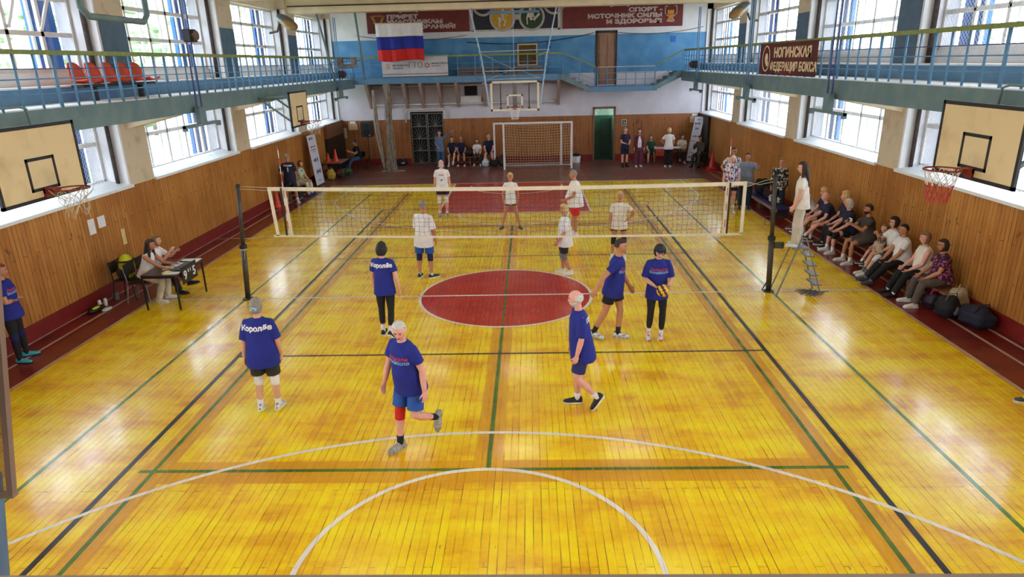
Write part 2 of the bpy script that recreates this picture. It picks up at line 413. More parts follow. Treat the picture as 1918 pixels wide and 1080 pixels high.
# side walls -----------------------------------------------------------
BAYS = [2.35 + 6 * k for k in range(-3, 4)]      # column centres
wn = 0
for sx, side in ((-1, 'left'), (1, 'right')):
    xi = sx * (8.65 if sx < 0 else 8.75)
    xo = sx * 9.5
    cw = .5 if sx < 0 else .45
    # lower panelling (solid wall) z 0..2.2 ; outer faces
    bx = lambda mb, a, c, y0, y1, z0, z1: mb.box(min(a, c), max(a, c), y0, y1, z0, z1)
    b = MB(); bx(b, xi, xo, YF, YB + 1, 0, 2.17)
    wall = struct(b.build('wall_' + side, MWOODX))
    b = MB(); bx(b, xi, xi - sx * .035, YF, YB, 0, .3); struct(b.build('baseboard_' + side, MSKIRT))
    # sloped sill
    for y0, y1 in zip(BAYS[:-1], BAYS[1:]):
        if y1 < -6: continue
        a = y0 + cw; c = y1 - cw
        b = MB(); b.prism([(xi - sx * .06, 2.14), (xi - sx * .06, 2.2), (sx * 9.17, 2.3), (sx * 9.17, 2.14)], 'y', a, c)
        struct(b.build('window_sill', MSILL))
    # wall above the balcony: parapet ledge under the upper windows, lintel
    b = MB(); bx(b, sx * 9.1, xo, YF, YB + 1, 3.9, 4.68); struct(b.build('wall_spandrel', MWHITE))
    b = MB(); bx(b, sx * 8.55, sx * 9.12, YF, YB, 4.12, 4.4); struct(b.build('trim_ledge', MTEAL2))
    b = MB(); bx(b, sx * 8.53, sx * 9.12, YF, YB, 4.4, 4.43); struct(b.build('trim_ledge_top', MSILL))
    b = MB(); bx(b, sx * 9.0, xo, YF, YB + 1, 6.72, 7.5); struct(b.build('wall_lintel', MCREAM))
    for y in BAYS:
        if y > -13: b = MB(); bx(b, xi, xo, y - cw, y + cw, 2.17, 4.0); struct(b.build('pillar', MBEIGE))
    for y in BAYS:
        if y < -10: continue
        zc = 5.85 if not (sx > 0 and abs(y - 2.35) < 1) else 6.75
        b = MB(); bx(b, xi, xo, y - cw, y + cw, 4.12, zc); struct(b.build('pillar', MBLUEC))
        if zc < 6.7:
            b = MB(); bx(b, xi, xo, y - cw, y + cw, zc, 7.3); struct(b.build('pillar', MBEIGE))
        # whitewashed reveal in front of the pillar on its near side
        for z0, z1 in ((2.2, 3.75), (4.43, 6.75)):
            b = MB(); bx(b, xi + sx * .01, xo, y - cw - .07, y - cw, z0, z1); struct(b.build('wall_reveal', MWHITE))
            b = MB(); bx(b, xi + sx * .2, xo, y + cw, y + cw + .05, z0, z1); struct(b.build('wall_reveal', MWHITE))
            b = MB(); b.tube([(xi + sx * .22, y - cw - .14, z0 - .02), (xi + sx * .22, y - cw - .14, z1)], .045 if z0 < 3 else .055, n=8)
            struct(b.build('heating_pipe', MPIPE, smooth=True))
        # cantilever bracket under the balcony
        b = MB(); b.prism([(xi, 3.42), (sx * 7.6, 3.66), (sx * 7.6, 4.0), (xi, 4.0)], 'y', y - .32, y + .32)
        struct(b.build('beam_bracket', MCREAM))
        # outside blue pilaster
        b = MB(); bx(b, sx * 9.62, sx * 9.72, y - 1.25, y - .45, 0, 8); struct(b.build('wall_pilaster', MEXTB))
    # windows
    for y0, y1 in zip(BAYS[:-1], BAYS[1:]):
        if y1 < -6: continue
        for z0, z1, rows in ((2.28, 3.92, (3.14,)), (4.72, 6.72, (5.42, 6.12))):
            wn += 1
            a = y0 + cw + .04; c = y1 - cw - .08; X = sx * 9.22; t = .045
            b = MB(); fx = lambda y0, y1, za, zb, d=.05: bx(b, X - d * .6, X + d * .6, y0, y1, za, zb)
            fx(a, c, z0 - .05, z0 + .05, .08); fx(a, c, z1 - .06, z1, .08); fx(a, a + .07, z0, z1, .08); fx(c - .07, c, z0, z1, .08)
            for k in range(1, 5):
                y = a + (c - a) * k / 5; fx(y - t, y + t, z0, z1)
            for zz in rows: fx(a, c, zz - .045, zz + .045)
            # double glazing: second sash set further out
            X2 = sx * 9.4
            for k in range(1, 5):
                y = a + (c - a) * k / 5; bx(b, X2 - .02, X2 + .02, y - .035, y + .035, z0, z1)
            for zz in rows: bx(b, X2 - .02, X2 + .02, a, c, zz - .035, zz + .035)
            win = struct(b.build('window_%d' % wn, MFRAME))
            b = MB(); bx(b, X - .004, X + .004, a, c, z0, z1); b.build('pane', MGLASS, win)
            if z0 > 4 and sx < 0 and abs(y0 + 3.65) < .1:      # tilted-open casement
                b = MB(); b.bar((X + .04, c - 1.9, 5.5), (X + .25, c - 1.55, 6.6), .06, .05); b.bar((X + .04, c - 1.0, 5.5), (X + .25, c - .6, 6.6), .06, .05)
                b.bar((X + .25, c - 1.55, 6.6), (X + .25, c - .6, 6.6), .06, .05); b.build('open_casement', MFRAME, win)
    # balcony slab + fascia beam
    b = MB(); bx(b, sx * 7.55, xi, -12.75, YB, 4.0, 4.12); slab = struct(b.build('balcony_slab', MSILL))
    b = MB(); bx(b, sx * 7.5, sx * 7.66, -16, 18.85, 3.69, 4.1); b.build('fascia', MTEAL, slab)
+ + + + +
Skip the pictures, then retype every line above exactly.

Write part 2 of the bpy script that recreates this picture. It picks up at line 413. More parts follow. Treat the picture as 1918 pixels wide and 1080 pixels high.
# side walls -----------------------------------------------------------
BAYS = [2.35 + 6 * k for k in range(-3, 4)]      # column centres
wn = 0
for sx, side in ((-1, 'left'), (1, 'right')):
    xi = sx * (8.65 if sx < 0 else 8.75)
    xo = sx * 9.5
    cw = .5 if sx < 0 else .45
    # lower panelling (solid wall) z 0..2.2 ; outer faces
    bx = lambda mb, a, c, y0, y1, z0, z1: mb.box(min(a, c), max(a, c), y0, y1, z0, z1)
    b = MB(); bx(b, xi, xo, YF, YB + 1, 0, 2.17)
    wall = struct(b.build('wall_' + side, MWOODX))
    b = MB(); bx(b, xi, xi - sx * .035, YF, YB, 0, .3); struct(b.build('baseboard_' + side, MSKIRT))
    # sloped sill
    for y0, y1 in zip(BAYS[:-1], BAYS[1:]):
        if y1 < -6: continue
        a = y0 + cw; c = y1 - cw
        b = MB(); b.prism([(xi - sx * .06, 2.14), (xi - sx * .06, 2.2), (sx * 9.17, 2.3), (sx * 9.17, 2.14)], 'y', a, c)
        struct(b.build('window_sill', MSILL))
    # wall above the balcony: parapet ledge under the upper windows, lintel
    b = MB(); bx(b, sx * 9.1, xo, YF, YB + 1, 3.9, 4.68); struct(b.build('wall_spandrel', MWHITE))
    b = MB(); bx(b, sx * 8.55, sx * 9.12, YF, YB, 4.12, 4.4); struct(b.build('trim_ledge', MTEAL2))
    b = MB(); bx(b, sx * 8.53, sx * 9.12, YF, YB, 4.4, 4.43); struct(b.build('trim_ledge_top', MSILL))
    b = MB(); bx(b, sx * 9.0, xo, YF, YB + 1, 6.72, 7.5); struct(b.build('wall_lintel', MCREAM))
    for y in BAYS:
        if y > -13: b = MB(); bx(b, xi, xo, y - cw, y + cw, 2.17, 4.0); struct(b.build('pillar', MBEIGE))
    for y in BAYS:
        if y < -10: continue
        zc = 5.85 if not (sx > 0 and abs(y - 2.35) < 1) else 6.75
        b = MB(); bx(b, xi, xo, y - cw, y + cw, 4.12, zc); struct(b.build('pillar', MBLUEC))
        if zc < 6.7:
            b = MB(); bx(b, xi, xo, y - cw, y + cw, zc, 7.3); struct(b.build('pillar', MBEIGE))
        # whitewashed reveal in front of the pillar on its near side
        for z0, z1 in ((2.2, 3.75), (4.43, 6.75)):
            b = MB(); bx(b, xi + sx * .01, xo, y - cw - .07, y - cw, z0, z1); struct(b.build('wall_reveal', MWHITE))
            b = MB(); bx(b, xi + sx * .2, xo, y + cw, y + cw + .05, z0, z1); struct(b.build('wall_reveal', MWHITE))
            b = MB(); b.tube([(xi + sx * .22, y - cw - .14, z0 - .02), (xi + sx * .22, y - cw - .14, z1)], .045 if z0 < 3 else .055, n=8)
            struct(b.build('heating_pipe', MPIPE, smooth=True))
        # cantilever bracket under the balcony
        b = MB(); b.prism([(xi, 3.42), (sx * 7.6, 3.66), (sx * 7.6, 4.0), (xi, 4.0)], 'y', y - .32, y + .32)
        struct(b.build('beam_bracket', MCREAM))
        # outside blue pilaster
        b = MB(); bx(b, sx * 9.62, sx * 9.72, y - 1.25, y - .45, 0, 8); struct(b.build('wall_pilaster', MEXTB))
    # windows
    for y0, y1 in zip(BAYS[:-1], BAYS[1:]):
        if y1 < -6: continue
        for z0, z1, rows in ((2.28, 3.92, (3.14,)), (4.72, 6.72, (5.42, 6.12))):
            wn += 1
            a = y0 + cw + .04; c = y1 - cw - .08; X = sx * 9.22; t = .045
            b = MB(); fx = lambda y0, y1, za, zb, d=.05: bx(b, X - d * .6, X + d * .6, y0, y1, za, zb)
            fx(a, c, z0 - .05, z0 + .05, .08); fx(a, c, z1 - .06, z1, .08); fx(a, a + .07, z0, z1, .08); fx(c - .07, c, z0, z1, .08)
            for k in range(1, 5):
                y = a + (c - a) * k / 5; fx(y - t, y + t, z0, z1)
            for zz in rows: fx(a, c, zz - .045, zz + .045)
            # double glazing: second sash set further out
            X2 = sx * 9.4
            for k in range(1, 5):
                y = a + (c - a) * k / 5; bx(b, X2 - .02, X2 + .02, y - .035, y + .035, z0, z1)
            for zz in rows: bx(b, X2 - .02, X2 + .02, a, c, zz - .035, zz + .035)
            win = struct(b.build('window_%d' % wn, MFRAME))
            b = MB(); bx(b, X - .004, X + .004, a, c, z0, z1); b.build('pane', MGLASS, win)
            if z0 > 4 and sx < 0 and abs(y0 + 3.65) < .1:      # tilted-open casement
                b = MB(); b.bar((X + .04, c - 1.9, 5.5), (X + .25, c - 1.55, 6.6), .06, .05); b.bar((X + .04, c - 1.0, 5.5), (X + .25, c - .6, 6.6), .06, .05)
                b.bar((X + .25, c - 1.55, 6.6), (X + .25, c - .6, 6.6), .06, .05); b.build('open_casement', MFRAME, win)
    # balcony slab + fascia beam
    b = MB(); bx(b, sx * 7.55, xi, -12.75, YB, 4.0, 4.12); slab = struct(b.build('balcony_slab', MSILL))
    b = MB(); bx(b, sx * 7.5, sx * 7.66, -16, 18.85, 3.69, 4.1); b.build('fascia', MTEAL, slab)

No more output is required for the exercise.